Exercise: Write out each line beneath this one exactly as it reads.

○ ○ ○ ○ ○ ○ ○

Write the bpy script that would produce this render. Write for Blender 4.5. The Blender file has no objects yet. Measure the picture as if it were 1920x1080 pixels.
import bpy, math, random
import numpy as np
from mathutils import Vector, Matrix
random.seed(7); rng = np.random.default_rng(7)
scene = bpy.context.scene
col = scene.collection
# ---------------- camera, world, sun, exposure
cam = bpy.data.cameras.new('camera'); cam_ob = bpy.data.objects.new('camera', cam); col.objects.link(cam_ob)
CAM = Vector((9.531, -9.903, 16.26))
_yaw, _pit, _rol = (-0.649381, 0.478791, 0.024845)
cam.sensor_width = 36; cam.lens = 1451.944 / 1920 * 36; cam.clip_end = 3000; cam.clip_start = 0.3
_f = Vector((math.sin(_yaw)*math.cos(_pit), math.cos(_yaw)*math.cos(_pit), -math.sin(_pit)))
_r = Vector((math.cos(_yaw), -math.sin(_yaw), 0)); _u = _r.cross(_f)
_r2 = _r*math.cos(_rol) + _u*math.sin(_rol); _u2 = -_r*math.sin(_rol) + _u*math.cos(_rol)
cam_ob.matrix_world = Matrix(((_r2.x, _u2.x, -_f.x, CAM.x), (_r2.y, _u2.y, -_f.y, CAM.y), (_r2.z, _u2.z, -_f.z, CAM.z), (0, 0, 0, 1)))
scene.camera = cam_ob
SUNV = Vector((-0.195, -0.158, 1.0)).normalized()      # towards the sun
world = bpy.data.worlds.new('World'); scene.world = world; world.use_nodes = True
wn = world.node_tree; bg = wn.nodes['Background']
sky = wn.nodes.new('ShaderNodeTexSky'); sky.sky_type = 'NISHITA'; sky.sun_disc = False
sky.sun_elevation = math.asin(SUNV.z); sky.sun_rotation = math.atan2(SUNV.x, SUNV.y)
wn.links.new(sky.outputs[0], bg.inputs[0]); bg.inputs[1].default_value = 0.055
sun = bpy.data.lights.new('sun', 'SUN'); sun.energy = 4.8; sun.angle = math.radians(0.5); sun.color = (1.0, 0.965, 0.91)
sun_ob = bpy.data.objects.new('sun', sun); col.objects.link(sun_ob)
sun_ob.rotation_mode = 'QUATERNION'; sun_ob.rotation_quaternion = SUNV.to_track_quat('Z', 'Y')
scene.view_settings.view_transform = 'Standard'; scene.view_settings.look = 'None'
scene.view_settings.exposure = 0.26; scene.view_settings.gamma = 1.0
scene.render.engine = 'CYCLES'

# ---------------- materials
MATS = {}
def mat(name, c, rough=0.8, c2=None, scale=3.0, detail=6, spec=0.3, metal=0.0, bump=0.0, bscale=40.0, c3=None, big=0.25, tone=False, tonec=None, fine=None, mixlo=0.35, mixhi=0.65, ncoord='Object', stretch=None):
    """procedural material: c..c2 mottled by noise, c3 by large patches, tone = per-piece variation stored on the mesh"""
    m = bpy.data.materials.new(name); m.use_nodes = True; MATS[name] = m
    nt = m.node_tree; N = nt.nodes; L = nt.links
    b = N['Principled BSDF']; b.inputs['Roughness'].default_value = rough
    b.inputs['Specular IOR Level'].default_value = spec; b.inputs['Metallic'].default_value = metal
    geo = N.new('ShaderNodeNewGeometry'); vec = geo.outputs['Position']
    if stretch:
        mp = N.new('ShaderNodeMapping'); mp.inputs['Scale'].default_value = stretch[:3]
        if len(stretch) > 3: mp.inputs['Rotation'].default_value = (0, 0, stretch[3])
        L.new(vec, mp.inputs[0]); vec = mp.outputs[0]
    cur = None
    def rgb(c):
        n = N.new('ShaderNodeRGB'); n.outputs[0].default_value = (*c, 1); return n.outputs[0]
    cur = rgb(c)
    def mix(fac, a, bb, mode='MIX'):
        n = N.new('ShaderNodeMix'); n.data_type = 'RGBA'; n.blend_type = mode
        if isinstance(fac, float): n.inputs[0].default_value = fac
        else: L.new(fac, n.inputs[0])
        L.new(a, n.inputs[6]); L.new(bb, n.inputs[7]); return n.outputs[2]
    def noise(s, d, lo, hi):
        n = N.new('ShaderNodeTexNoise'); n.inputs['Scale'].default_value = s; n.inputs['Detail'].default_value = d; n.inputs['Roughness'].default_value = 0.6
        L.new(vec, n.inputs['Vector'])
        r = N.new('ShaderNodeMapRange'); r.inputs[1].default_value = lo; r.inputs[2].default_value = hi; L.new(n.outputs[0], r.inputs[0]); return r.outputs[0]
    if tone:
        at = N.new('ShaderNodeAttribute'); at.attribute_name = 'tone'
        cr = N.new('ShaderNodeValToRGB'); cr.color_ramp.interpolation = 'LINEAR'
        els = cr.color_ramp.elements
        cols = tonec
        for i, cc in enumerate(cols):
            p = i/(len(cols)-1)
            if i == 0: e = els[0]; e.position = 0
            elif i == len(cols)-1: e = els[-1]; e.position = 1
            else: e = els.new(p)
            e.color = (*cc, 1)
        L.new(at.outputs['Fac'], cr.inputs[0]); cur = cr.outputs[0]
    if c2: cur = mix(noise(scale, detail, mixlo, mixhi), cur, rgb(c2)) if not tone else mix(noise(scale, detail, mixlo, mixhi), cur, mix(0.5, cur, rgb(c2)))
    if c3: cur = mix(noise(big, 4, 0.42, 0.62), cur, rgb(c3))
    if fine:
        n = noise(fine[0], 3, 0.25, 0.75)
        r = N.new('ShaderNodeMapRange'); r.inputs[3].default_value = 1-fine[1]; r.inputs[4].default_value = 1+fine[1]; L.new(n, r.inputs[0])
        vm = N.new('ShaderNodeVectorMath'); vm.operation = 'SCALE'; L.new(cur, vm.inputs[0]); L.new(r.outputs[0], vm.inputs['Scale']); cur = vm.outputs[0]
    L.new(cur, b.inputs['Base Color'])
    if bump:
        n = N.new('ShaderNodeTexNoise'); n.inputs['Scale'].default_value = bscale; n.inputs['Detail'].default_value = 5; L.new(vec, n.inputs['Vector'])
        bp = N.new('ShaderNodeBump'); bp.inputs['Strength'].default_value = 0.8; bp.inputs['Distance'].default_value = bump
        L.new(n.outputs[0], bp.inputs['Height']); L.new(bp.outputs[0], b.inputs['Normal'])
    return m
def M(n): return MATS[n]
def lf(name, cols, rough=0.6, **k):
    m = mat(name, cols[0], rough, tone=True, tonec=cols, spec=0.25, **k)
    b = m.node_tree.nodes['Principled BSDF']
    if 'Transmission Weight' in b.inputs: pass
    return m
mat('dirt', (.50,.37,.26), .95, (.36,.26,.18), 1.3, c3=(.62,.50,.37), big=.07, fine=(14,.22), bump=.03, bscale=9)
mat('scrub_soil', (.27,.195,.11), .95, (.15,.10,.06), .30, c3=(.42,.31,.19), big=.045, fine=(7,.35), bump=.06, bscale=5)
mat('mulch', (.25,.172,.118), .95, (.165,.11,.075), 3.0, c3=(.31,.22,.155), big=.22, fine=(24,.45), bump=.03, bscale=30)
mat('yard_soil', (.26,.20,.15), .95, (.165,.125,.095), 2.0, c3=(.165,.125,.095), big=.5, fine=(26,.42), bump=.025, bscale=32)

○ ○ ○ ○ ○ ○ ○

Written reply:
Write the bpy script that would produce this render. Write for Blender 4.5. The Blender file has no objects yet. Measure the picture as if it were 1920x1080 pixels.
import bpy, math, random
import numpy as np
from mathutils import Vector, Matrix
random.seed(7); rng = np.random.default_rng(7)
scene = bpy.context.scene
col = scene.collection
# ---------------- camera, world, sun, exposure
cam = bpy.data.cameras.new('camera'); cam_ob = bpy.data.objects.new('camera', cam); col.objects.link(cam_ob)
CAM = Vector((9.531, -9.903, 16.26))
_yaw, _pit, _rol = (-0.649381, 0.478791, 0.024845)
cam.sensor_width = 36; cam.lens = 1451.944 / 1920 * 36; cam.clip_end = 3000; cam.clip_start = 0.3
_f = Vector((math.sin(_yaw)*math.cos(_pit), math.cos(_yaw)*math.cos(_pit), -math.sin(_pit)))
_r = Vector((math.cos(_yaw), -math.sin(_yaw), 0)); _u = _r.cross(_f)
_r2 = _r*math.cos(_rol) + _u*math.sin(_rol); _u2 = -_r*math.sin(_rol) + _u*math.cos(_rol)
cam_ob.matrix_world = Matrix(((_r2.x, _u2.x, -_f.x, CAM.x), (_r2.y, _u2.y, -_f.y, CAM.y), (_r2.z, _u2.z, -_f.z, CAM.z), (0, 0, 0, 1)))
scene.camera = cam_ob
SUNV = Vector((-0.195, -0.158, 1.0)).normalized()      # towards the sun
world = bpy.data.worlds.new('World'); scene.world = world; world.use_nodes = True
wn = world.node_tree; bg = wn.nodes['Background']
sky = wn.nodes.new('ShaderNodeTexSky'); sky.sky_type = 'NISHITA'; sky.sun_disc = False
sky.sun_elevation = math.asin(SUNV.z); sky.sun_rotation = math.atan2(SUNV.x, SUNV.y)
wn.links.new(sky.outputs[0], bg.inputs[0]); bg.inputs[1].default_value = 0.055
sun = bpy.data.lights.new('sun', 'SUN'); sun.energy = 4.8; sun.angle = math.radians(0.5); sun.color = (1.0, 0.965, 0.91)
sun_ob = bpy.data.objects.new('sun', sun); col.objects.link(sun_ob)
sun_ob.rotation_mode = 'QUATERNION'; sun_ob.rotation_quaternion = SUNV.to_track_quat('Z', 'Y')
scene.view_settings.view_transform = 'Standard'; scene.view_settings.look = 'None'
scene.view_settings.exposure = 0.26; scene.view_settings.gamma = 1.0
scene.render.engine = 'CYCLES'

# ---------------- materials
MATS = {}
def mat(name, c, rough=0.8, c2=None, scale=3.0, detail=6, spec=0.3, metal=0.0, bump=0.0, bscale=40.0, c3=None, big=0.25, tone=False, tonec=None, fine=None, mixlo=0.35, mixhi=0.65, ncoord='Object', stretch=None):
    """procedural material: c..c2 mottled by noise, c3 by large patches, tone = per-piece variation stored on the mesh"""
    m = bpy.data.materials.new(name); m.use_nodes = True; MATS[name] = m
    nt = m.node_tree; N = nt.nodes; L = nt.links
    b = N['Principled BSDF']; b.inputs['Roughness'].default_value = rough
    b.inputs['Specular IOR Level'].default_value = spec; b.inputs['Metallic'].default_value = metal
    geo = N.new('ShaderNodeNewGeometry'); vec = geo.outputs['Position']
    if stretch:
        mp = N.new('ShaderNodeMapping'); mp.inputs['Scale'].default_value = stretch[:3]
        if len(stretch) > 3: mp.inputs['Rotation'].default_value = (0, 0, stretch[3])
        L.new(vec, mp.inputs[0]); vec = mp.outputs[0]
    cur = None
    def rgb(c):
        n = N.new('ShaderNodeRGB'); n.outputs[0].default_value = (*c, 1); return n.outputs[0]
    cur = rgb(c)
    def mix(fac, a, bb, mode='MIX'):
        n = N.new('ShaderNodeMix'); n.data_type = 'RGBA'; n.blend_type = mode
        if isinstance(fac, float): n.inputs[0].default_value = fac
        else: L.new(fac, n.inputs[0])
        L.new(a, n.inputs[6]); L.new(bb, n.inputs[7]); return n.outputs[2]
    def noise(s, d, lo, hi):
        n = N.new('ShaderNodeTexNoise'); n.inputs['Scale'].default_value = s; n.inputs['Detail'].default_value = d; n.inputs['Roughness'].default_value = 0.6
        L.new(vec, n.inputs['Vector'])
        r = N.new('ShaderNodeMapRange'); r.inputs[1].default_value = lo; r.inputs[2].default_value = hi; L.new(n.outputs[0], r.inputs[0]); return r.outputs[0]
    if tone:
        at = N.new('ShaderNodeAttribute'); at.attribute_name = 'tone'
        cr = N.new('ShaderNodeValToRGB'); cr.color_ramp.interpolation = 'LINEAR'
        els = cr.color_ramp.elements
        cols = tonec
        for i, cc in enumerate(cols):
            p = i/(len(cols)-1)
            if i == 0: e = els[0]; e.position = 0
            elif i == len(cols)-1: e = els[-1]; e.position = 1
            else: e = els.new(p)
            e.color = (*cc, 1)
        L.new(at.outputs['Fac'], cr.inputs[0]); cur = cr.outputs[0]
    if c2: cur = mix(noise(scale, detail, mixlo, mixhi), cur, rgb(c2)) if not tone else mix(noise(scale, detail, mixlo, mixhi), cur, mix(0.5, cur, rgb(c2)))
    if c3: cur = mix(noise(big, 4, 0.42, 0.62), cur, rgb(c3))
    if fine:
        n = noise(fine[0], 3, 0.25, 0.75)
        r = N.new('ShaderNodeMapRange'); r.inputs[3].default_value = 1-fine[1]; r.inputs[4].default_value = 1+fine[1]; L.new(n, r.inputs[0])
        vm = N.new('ShaderNodeVectorMath'); vm.operation = 'SCALE'; L.new(cur, vm.inputs[0]); L.new(r.outputs[0], vm.inputs['Scale']); cur = vm.outputs[0]
    L.new(cur, b.inputs['Base Color'])
    if bump:
        n = N.new('ShaderNodeTexNoise'); n.inputs['Scale'].default_value = bscale; n.inputs['Detail'].default_value = 5; L.new(vec, n.inputs['Vector'])
        bp = N.new('ShaderNodeBump'); bp.inputs['Strength'].default_value = 0.8; bp.inputs['Distance'].default_value = bump
        L.new(n.outputs[0], bp.inputs['Height']); L.new(bp.outputs[0], b.inputs['Normal'])
    return m
def M(n): return MATS[n]
def lf(name, cols, rough=0.6, **k):
    m = mat(name, cols[0], rough, tone=True, tonec=cols, spec=0.25, **k)
    b = m.node_tree.nodes['Principled BSDF']
    if 'Transmission Weight' in b.inputs: pass
    return m
mat('dirt', (.50,.37,.26), .95, (.36,.26,.18), 1.3, c3=(.62,.50,.37), big=.07, fine=(14,.22), bump=.03, bscale=9)
mat('scrub_soil', (.27,.195,.11), .95, (.15,.10,.06), .30, c3=(.42,.31,.19), big=.045, fine=(7,.35), bump=.06, bscale=5)
mat('mulch', (.25,.172,.118), .95, (.165,.11,.075), 3.0, c3=(.31,.22,.155), big=.22, fine=(24,.45), bump=.03, bscale=30)
mat('yard_soil', (.26,.20,.15), .95, (.165,.125,.095), 2.0, c3=(.165,.125,.095), big=.5, fine=(26,.42), bump=.025, bscale=32)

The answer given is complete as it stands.